The advantage of working with CLECs is that the data business (and in the short term the DSL business) is their only business. And anybody that has had to deal with the nightmare of working with an ILEC on an ISDN installation will welcome the opportunity to work with another phone company. I don’t know too many people who have a touchy-feely relationship with their ILEC. So if I were a betting man (and I’m not), my money would be on the CLECs to win the battle for DSL market share.
What can you do with a DSL line? What can’t you do! Imagine that you’ve set up a simple network in your home/office and that you’ve set up a virtual private network (VPN) to your main office. Since the DSL line uses the part of your telephone line that are not used by voice, you can use the same phone line for Internet service and for voice (by installing a splitter on the line).
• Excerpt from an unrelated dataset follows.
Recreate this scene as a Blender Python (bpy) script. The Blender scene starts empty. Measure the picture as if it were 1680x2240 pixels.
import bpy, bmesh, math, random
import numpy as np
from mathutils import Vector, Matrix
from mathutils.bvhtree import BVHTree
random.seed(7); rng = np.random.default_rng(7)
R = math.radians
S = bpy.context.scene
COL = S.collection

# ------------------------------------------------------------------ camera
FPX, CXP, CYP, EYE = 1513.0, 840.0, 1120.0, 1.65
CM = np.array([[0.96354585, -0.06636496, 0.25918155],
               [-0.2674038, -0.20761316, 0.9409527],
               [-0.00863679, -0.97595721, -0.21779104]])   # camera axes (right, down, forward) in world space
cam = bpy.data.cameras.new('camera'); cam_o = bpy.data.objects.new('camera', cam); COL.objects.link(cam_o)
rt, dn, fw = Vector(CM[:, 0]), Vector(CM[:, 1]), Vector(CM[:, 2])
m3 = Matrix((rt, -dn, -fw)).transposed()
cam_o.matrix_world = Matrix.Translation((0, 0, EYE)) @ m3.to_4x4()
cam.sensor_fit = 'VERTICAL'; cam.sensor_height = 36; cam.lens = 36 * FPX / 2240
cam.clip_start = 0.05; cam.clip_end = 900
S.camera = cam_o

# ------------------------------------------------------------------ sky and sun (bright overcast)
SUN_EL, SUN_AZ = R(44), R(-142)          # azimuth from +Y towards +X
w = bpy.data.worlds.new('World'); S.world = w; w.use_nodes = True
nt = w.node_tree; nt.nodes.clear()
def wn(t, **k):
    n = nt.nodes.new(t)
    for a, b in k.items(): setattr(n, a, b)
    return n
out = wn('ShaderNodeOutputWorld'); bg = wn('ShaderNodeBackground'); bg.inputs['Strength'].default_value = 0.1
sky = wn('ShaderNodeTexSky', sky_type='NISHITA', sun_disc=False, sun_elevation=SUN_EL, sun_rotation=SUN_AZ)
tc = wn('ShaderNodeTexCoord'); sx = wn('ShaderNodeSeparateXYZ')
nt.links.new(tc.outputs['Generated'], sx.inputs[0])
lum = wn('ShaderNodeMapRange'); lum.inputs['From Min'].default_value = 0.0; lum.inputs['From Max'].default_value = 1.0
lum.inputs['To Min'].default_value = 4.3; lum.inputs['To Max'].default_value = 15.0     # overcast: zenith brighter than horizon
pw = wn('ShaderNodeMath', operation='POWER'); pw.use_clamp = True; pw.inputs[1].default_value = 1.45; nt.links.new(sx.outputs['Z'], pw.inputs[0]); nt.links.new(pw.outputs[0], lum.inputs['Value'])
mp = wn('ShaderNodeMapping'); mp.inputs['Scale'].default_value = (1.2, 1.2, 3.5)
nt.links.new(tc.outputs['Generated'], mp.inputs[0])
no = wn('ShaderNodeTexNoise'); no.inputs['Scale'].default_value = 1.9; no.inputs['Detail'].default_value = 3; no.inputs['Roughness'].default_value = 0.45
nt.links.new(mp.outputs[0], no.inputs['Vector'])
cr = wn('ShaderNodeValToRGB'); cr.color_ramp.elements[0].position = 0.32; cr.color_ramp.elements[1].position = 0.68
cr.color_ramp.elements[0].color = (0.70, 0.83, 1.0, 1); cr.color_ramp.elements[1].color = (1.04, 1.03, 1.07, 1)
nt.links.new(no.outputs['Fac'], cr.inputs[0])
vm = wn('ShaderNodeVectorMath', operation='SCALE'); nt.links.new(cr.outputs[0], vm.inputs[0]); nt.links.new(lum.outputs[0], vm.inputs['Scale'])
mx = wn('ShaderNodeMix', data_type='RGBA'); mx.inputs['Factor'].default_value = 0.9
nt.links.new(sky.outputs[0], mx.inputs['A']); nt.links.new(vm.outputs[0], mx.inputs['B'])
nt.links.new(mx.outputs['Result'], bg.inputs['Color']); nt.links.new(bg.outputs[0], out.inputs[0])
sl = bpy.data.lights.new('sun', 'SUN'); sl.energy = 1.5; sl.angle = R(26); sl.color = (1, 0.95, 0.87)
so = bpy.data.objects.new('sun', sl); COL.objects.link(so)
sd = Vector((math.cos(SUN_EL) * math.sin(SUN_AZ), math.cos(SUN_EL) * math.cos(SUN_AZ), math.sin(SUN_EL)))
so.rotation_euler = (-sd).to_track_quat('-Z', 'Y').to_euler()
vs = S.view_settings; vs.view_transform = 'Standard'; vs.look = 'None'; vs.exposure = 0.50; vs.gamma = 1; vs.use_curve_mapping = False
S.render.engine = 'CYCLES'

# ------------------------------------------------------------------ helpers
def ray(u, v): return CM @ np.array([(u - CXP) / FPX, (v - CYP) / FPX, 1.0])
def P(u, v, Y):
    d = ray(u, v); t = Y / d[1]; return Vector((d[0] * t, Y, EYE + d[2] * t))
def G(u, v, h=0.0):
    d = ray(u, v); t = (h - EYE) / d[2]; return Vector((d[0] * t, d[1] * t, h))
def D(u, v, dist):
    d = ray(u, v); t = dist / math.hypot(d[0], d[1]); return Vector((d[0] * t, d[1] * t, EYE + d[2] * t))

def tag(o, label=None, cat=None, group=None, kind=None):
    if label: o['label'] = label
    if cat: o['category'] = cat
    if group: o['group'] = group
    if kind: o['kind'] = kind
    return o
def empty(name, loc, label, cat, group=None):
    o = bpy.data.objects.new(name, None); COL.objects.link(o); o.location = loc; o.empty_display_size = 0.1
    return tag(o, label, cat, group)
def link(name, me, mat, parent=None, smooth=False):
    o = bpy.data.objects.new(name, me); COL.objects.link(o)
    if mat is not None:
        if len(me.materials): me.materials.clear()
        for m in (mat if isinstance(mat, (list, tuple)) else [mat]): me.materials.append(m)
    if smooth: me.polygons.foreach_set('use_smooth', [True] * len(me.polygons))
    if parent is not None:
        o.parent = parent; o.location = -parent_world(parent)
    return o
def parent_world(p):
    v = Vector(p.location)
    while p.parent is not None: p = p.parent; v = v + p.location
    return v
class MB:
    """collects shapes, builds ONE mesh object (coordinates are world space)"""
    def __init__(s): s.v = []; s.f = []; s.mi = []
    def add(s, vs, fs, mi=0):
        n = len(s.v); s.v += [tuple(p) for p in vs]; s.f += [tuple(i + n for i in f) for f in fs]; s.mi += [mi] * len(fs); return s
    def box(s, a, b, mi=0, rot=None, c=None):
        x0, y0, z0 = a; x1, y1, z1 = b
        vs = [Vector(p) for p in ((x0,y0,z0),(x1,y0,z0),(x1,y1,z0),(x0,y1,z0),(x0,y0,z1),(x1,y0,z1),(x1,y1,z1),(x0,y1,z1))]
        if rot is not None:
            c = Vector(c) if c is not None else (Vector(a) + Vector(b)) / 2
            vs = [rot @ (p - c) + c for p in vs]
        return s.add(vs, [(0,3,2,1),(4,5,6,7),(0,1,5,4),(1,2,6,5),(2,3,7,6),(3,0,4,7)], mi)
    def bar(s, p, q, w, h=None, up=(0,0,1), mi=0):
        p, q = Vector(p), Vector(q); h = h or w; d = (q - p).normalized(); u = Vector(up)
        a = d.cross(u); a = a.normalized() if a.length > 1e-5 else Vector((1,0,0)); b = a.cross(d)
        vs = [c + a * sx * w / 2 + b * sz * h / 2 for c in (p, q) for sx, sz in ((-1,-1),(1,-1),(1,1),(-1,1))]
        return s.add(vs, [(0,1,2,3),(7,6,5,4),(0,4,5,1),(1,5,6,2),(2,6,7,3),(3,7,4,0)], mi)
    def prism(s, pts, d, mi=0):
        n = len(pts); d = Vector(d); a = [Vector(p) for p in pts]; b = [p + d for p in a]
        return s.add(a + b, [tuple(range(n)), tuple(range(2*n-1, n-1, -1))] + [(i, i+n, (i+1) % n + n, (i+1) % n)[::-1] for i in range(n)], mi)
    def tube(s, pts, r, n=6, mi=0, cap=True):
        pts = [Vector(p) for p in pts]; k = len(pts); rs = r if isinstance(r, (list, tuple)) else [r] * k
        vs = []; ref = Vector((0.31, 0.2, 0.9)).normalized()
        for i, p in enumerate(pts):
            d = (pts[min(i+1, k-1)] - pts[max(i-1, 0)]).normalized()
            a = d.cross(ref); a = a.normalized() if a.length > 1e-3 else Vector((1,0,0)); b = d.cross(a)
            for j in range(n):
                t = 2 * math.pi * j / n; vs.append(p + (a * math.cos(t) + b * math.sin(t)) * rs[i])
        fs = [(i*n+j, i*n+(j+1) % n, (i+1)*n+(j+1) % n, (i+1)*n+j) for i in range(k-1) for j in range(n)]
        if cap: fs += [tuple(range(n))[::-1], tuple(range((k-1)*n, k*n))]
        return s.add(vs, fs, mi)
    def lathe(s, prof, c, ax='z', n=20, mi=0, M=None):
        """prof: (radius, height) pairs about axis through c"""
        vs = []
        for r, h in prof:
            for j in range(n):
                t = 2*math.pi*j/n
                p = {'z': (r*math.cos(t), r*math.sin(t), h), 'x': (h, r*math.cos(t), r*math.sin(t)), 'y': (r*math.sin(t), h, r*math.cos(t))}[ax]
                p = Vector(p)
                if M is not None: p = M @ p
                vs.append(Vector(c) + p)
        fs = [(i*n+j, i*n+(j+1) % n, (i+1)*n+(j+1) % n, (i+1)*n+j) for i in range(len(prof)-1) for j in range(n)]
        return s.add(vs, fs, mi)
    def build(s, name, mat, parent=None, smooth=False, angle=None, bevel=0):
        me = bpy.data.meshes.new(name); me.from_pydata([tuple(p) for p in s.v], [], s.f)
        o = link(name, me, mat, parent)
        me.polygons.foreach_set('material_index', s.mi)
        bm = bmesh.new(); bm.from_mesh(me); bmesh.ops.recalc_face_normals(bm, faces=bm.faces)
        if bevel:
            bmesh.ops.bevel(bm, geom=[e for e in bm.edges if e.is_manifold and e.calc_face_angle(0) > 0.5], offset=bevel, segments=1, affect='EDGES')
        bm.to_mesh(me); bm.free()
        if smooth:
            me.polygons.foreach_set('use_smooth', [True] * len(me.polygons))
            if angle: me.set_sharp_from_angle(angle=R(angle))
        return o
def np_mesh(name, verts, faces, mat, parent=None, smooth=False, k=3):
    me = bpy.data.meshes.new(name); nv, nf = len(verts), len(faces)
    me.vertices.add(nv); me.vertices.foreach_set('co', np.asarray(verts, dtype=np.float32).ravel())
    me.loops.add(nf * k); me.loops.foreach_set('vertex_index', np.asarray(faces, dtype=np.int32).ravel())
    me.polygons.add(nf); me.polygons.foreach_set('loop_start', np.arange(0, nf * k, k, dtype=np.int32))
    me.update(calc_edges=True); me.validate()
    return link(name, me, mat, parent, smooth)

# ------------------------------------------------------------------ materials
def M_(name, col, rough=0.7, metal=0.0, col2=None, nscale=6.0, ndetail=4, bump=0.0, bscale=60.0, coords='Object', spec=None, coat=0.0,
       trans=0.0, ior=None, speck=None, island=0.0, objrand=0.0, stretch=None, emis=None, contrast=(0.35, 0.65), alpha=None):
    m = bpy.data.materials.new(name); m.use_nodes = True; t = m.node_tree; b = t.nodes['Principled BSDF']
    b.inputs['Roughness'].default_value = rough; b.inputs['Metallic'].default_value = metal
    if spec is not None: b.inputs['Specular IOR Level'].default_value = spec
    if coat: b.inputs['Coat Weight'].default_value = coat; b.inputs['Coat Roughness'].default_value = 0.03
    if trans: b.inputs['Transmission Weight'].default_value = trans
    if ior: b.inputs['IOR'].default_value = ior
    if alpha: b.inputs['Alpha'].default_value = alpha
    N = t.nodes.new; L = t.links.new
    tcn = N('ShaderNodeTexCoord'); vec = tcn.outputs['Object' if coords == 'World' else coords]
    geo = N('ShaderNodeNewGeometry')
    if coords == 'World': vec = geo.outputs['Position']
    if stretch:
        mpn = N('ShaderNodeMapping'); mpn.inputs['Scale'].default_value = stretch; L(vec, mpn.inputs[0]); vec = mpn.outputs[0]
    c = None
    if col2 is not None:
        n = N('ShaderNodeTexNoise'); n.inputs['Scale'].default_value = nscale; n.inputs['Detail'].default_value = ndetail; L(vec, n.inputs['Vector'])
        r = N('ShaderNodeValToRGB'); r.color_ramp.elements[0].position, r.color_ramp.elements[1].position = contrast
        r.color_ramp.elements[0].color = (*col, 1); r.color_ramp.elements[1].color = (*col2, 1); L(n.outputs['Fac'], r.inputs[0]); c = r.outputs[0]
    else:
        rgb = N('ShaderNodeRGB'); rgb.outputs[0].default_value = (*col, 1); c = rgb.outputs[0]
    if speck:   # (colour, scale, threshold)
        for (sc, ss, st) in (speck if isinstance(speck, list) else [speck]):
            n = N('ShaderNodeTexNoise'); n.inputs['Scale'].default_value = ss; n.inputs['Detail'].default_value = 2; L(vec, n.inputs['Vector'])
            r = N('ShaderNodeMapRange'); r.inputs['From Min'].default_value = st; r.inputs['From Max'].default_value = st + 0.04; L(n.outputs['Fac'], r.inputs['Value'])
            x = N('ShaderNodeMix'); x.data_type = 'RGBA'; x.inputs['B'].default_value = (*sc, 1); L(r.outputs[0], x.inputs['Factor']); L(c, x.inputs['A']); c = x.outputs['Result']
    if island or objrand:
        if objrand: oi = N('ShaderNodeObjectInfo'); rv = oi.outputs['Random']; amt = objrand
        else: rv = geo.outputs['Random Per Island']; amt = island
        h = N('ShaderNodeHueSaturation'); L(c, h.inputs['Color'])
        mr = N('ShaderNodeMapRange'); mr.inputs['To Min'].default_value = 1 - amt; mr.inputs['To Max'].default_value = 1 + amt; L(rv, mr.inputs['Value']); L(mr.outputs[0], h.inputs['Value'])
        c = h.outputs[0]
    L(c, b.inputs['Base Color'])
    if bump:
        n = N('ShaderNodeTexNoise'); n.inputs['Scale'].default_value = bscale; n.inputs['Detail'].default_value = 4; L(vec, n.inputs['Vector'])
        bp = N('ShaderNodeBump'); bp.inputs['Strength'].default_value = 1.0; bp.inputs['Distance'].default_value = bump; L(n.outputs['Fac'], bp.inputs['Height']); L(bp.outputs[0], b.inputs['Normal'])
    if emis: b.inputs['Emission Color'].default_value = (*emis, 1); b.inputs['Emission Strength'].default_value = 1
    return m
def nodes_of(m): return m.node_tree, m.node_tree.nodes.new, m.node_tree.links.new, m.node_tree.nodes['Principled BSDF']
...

So you could call the office (on the same line that you’re using for Internet access) and ask you coworker to print out a document you need on the printer that is on your desk. Or you could set up video teleconferencing, or a Web server, or anything! If you can imagine a task that requires sending and receiving tons of information, you’ll probably be able to accomplish that task at home or at the office in the not-too-distant future. And maybe even today.
What’s the downside? DSL is a distance-sensitive service (see chart), so the closer you are to the telephone company’s central office the higher speed service you’ll be able to get. There are no real standards yet, which means that wide-scale deployment of DSL is probably a few months away. But industry consortiums such as the Universal ADSL (Asymmetric Digital Subscriber Line) Working Group (http://www.uawg.org/) are pushing hard for a compromise standard called ADSL Lite that will provide a lower speed flavor of DSL to a broad range of customers.
But the upside is huge. DSL is the next big thing. Like the graphical Web revolutionized the Internet, DSL is already revolutionizing Internet access.